Before birth control, families tended to be large with the mother getting pregnant not long after giving birth. And if childbirth had a fatal outcome for the mother, father could always remarry.

Well, that kinda fits my point about the length of generations not making sense.

You may be right. If I take into account the Silent Generation, that makes a lot more sense.

“Ok, Boomer” is largely resentment at being taken advantage of and dismissed as “millennials”. The attitude that these old people think they know everything and tell the younger set so.

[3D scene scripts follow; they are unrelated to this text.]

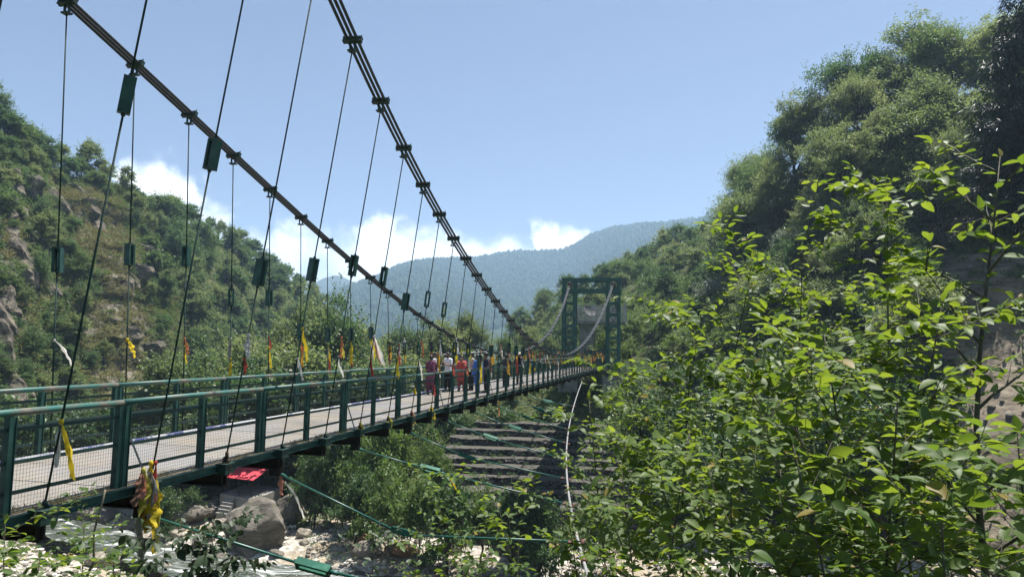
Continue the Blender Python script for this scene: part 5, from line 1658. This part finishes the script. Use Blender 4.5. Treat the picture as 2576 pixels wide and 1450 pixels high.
CRAG = noisy('crag_rock', [(.3, (.045, .040, .034)), (.5, (.115, .10, .08)), (.7, (.21, .18, .135))], 1.6, .95, 0, .1, .15, 9)
CM = [boulder_mesh('rock_crag', (1.5, .9, 1.25), 760 + i, CRAG, 4, .55, 26, .42) for i in range(6)]
for c_ in CM: c_.polygons.foreach_set('use_smooth', np.zeros(len(c_.polygons), bool))
k = 0
while k < 56:
    px, v = g.uniform(-60, 460), g.uniform(.06, .88)
    if g.uniform() > (left_rocky(px, v) ** 1.5 if k < 34 else gauss(px, 10, 70) * gauss(v, .42, .3)): continue
    p = HL.point(px, v); s = g.uniform(.9, 2.9) if k < 34 else g.uniform(1.6, 4.2)
    o = link('rock_crag', CM[k % 6]); o.location = p + np.array((0, .45 * s, -.3 * s)); o.scale = (s, s, s * g.uniform(.6, 1.3)); o.rotation_euler = (g.normal(0, .2), .45 + g.normal(0, .25), g.uniform(-.6, .6))
    tag(o, 'dark rock crag jutting from the grassy rocky rib beyond the river', 'rock', 'crags of the rocky rib')
    k += 1
n = 12000
X = g.uniform(-60, 30, n); Y = g.uniform(42, 74, n)
keep = (np.abs(Y - river_y(X)) > 3.0) & (vn1.fbm(X * .15, Y * .15, 3) + g.normal(0, .4, n) > -.35)
X, Y = X[keep], Y[keep]; n = len(X)
s = .06 + .26 * g.uniform(0, 1, n) ** 4
V = ico_v[None] * (s[:, None, None] * g.uniform(.7, 1.3, (n, 1, 3))) * g.uniform(.8, 1.2, (n, 12, 1)) * np.array((1, 1, .65))
V = V + np.stack([X, Y, zg(X, Y) + s * .25], 1)[:, None]
def pebble_material():
    m, nt, out = new_mat('pebbles'); b = bsdf(nt, out, .9, 0, .2)
    isl = nt.nodes.new('ShaderNodeNewGeometry').outputs['Random Per Island']
    nt.links.new(ramp(nt, isl, [(0, (.16, .145, .12)), (.3, (.33, .30, .26)), (.7, (.48, .45, .40)), (.92, (.62, .59, .54)), (1, (.45, .28, .17))]), b.inputs['Base Color'])
    return m
tag(link('gravel', mesh_np('gravel', V.reshape(-1, 3), (np.arange(n)[:, None, None] * 12 + ico_f[None]).reshape(-1, 3), pebble_material())), 'pale pebbles strewn over the river banks', None, None, 'stuff')

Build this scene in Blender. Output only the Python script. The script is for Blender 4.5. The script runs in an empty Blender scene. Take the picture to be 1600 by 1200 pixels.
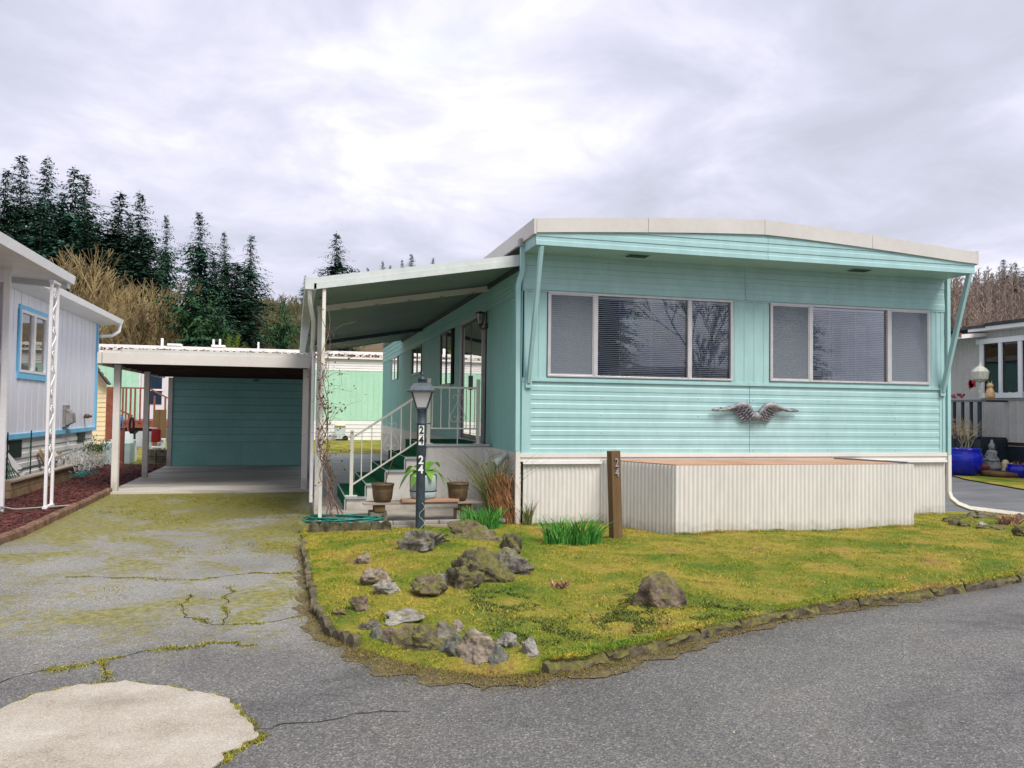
import bpy, math, random
import numpy as np
from mathutils import Vector, Matrix, noise as mnoise
random.seed(7); RNG = np.random.default_rng(7)
S = bpy.context.scene; COL = S.collection
R = math.radians
# ------------------------------------------------------------------ camera
CAM = (-2.953, -10.66, 1.6); YAW, PITCH, ROLL, FPX = .2583, .0325, .0124, 1280.0
cd = bpy.data.cameras.new('camera'); cam = bpy.data.objects.new('camera', cd); COL.objects.link(cam)
cd.sensor_width = 36; cd.lens = 36*FPX/1600; cd.clip_start = .05; cd.clip_end = 2000
_f = Vector((math.sin(YAW)*math.cos(PITCH), math.cos(YAW)*math.cos(PITCH), math.sin(PITCH)))
_r0 = Vector((math.cos(YAW), -math.sin(YAW), 0)); _u0 = _r0.cross(_f)
_r = _r0*math.cos(ROLL)+_u0*math.sin(ROLL); _u = -_r0*math.sin(ROLL)+_u0*math.cos(ROLL)
cam.matrix_world = Matrix(((_r.x, _u.x, -_f.x, CAM[0]), (_r.y, _u.y, -_f.y, CAM[1]), (_r.z, _u.z, -_f.z, CAM[2]), (0, 0, 0, 1)))
S.camera = cam
# ------------------------------------------------------------------ sky, sun, exposure
S.view_settings.view_transform = 'Standard'; S.view_settings.look = 'None'; S.view_settings.gamma = 1
S.view_settings.use_curve_mapping = False; S.view_settings.exposure = 1.24
SUN_EL, SUN_AZ = R(54), R(152)          # azimuth clockwise from +Y
w = bpy.data.worlds.new('World'); S.world = w; w.use_nodes = True
nt = w.node_tree; nt.nodes.clear(); N = nt.nodes.new; L = nt.links.new
def math_node(nt, op, a, b=None, c=None):
    n = nt.nodes.new('ShaderNodeMath'); n.operation = op
    for i, v in enumerate((a, b, c)):
        if v is None: continue
        if isinstance(v, (int, float)): n.inputs[i].default_value = v
        else: nt.links.new(v, n.inputs[i])
    return n.outputs[0]
def ramp(nt, fac, stops, interp='LINEAR'):
    n = nt.nodes.new('ShaderNodeValToRGB'); cr = n.color_ramp; cr.interpolation = interp
    while len(cr.elements) < len(stops): cr.elements.new(.5)
    for e, (p, c) in zip(cr.elements, stops):
        e.position = p; e.color = (*c, 1) if len(c) == 3 else c
    nt.links.new(fac, n.inputs[0]); return n.outputs[0]
sky = N('ShaderNodeTexSky'); sky.sky_type = 'NISHITA'; sky.sun_disc = False
sky.sun_elevation = SUN_EL; sky.sun_rotation = SUN_AZ
tc = N('ShaderNodeTexCoord'); sx = N('ShaderNodeSeparateXYZ'); L(tc.outputs['Generated'], sx.inputs[0])
zz = math_node(nt, 'ADD', math_node(nt, 'MAXIMUM', sx.outputs[2], 0.0), .22)
cx = N('ShaderNodeCombineXYZ'); L(math_node(nt, 'DIVIDE', sx.outputs[0], zz), cx.inputs[0]); L(math_node(nt, 'DIVIDE', sx.outputs[1], zz), cx.inputs[1])
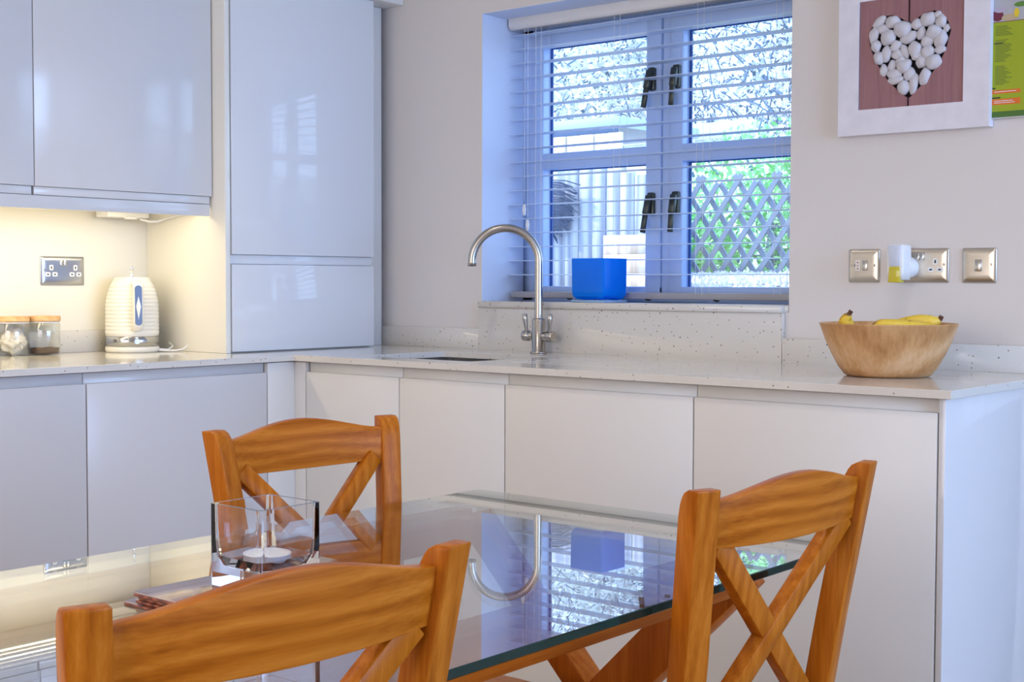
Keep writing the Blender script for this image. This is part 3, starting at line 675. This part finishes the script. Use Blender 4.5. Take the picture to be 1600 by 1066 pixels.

It’s basically a counter- dismissal.

These are the “standard” definitions, based on birth years:

  • The Greatest Generation – born 1901-1924. — adults during WWII
  • The Silent Generation – born 1925-1945. — children during WWII
  • The Baby Boomer Generation – born 1946-1964.
  • Generation X – born 1965-1979.
  • Millennials – born 1980-1994.
  • Generation Z – born 1995-2012.
  • Gen Alpha – born 2013 – 2025.

That’s why the term ‘Generation Jones’ was coined:

Never heard that one!

I always called my group “tweeners”.

Mine was the other way. My cousins are all 20-30 years older, and it was my second cousins I went to school with. My dad was a late starter, breeding-wise.

As I noted in the other thread, I’d not heard the term until a year or so (and that was here on the SDMB), and I work with demographics for a living. It’s an idea that makes some sense, but it’s not gained a large amount of traction so far in public consciousness.

As per the OP, I agree, generational names are an easy shorthand for age cohorts, but they also lend themselves to lazy over-generalization: “Boomers are self-centered, Gen X are slackers, Millennials are entitled, etc.”

I think 1965-1980 is more standard. That’s how Pew defines it, and that’s mostly what I get when I look it up. Millennials I see as 1981-1996. Z I see as 1997-2012.

Yes, and “generational theory” (such as that by sociologists Strauss and Howe) point this out and say generations are continuums. They refer to edges of generations as “cuspers” and even separate out, for one example, Generation X into “Atari-Wavers” and “Nintendo-wavers” depending on when in the generation you were born. And that’s also why we have terms like “Xennials” to cover these cuspers.

I don’t take generational theory too seriously, but I do think there is validity in it when applied to large populations of people and not individuals. The differences in growing up 20 (or whatever) years apart are enough for there to be marked differences between generations and how they perceive and interact with the world.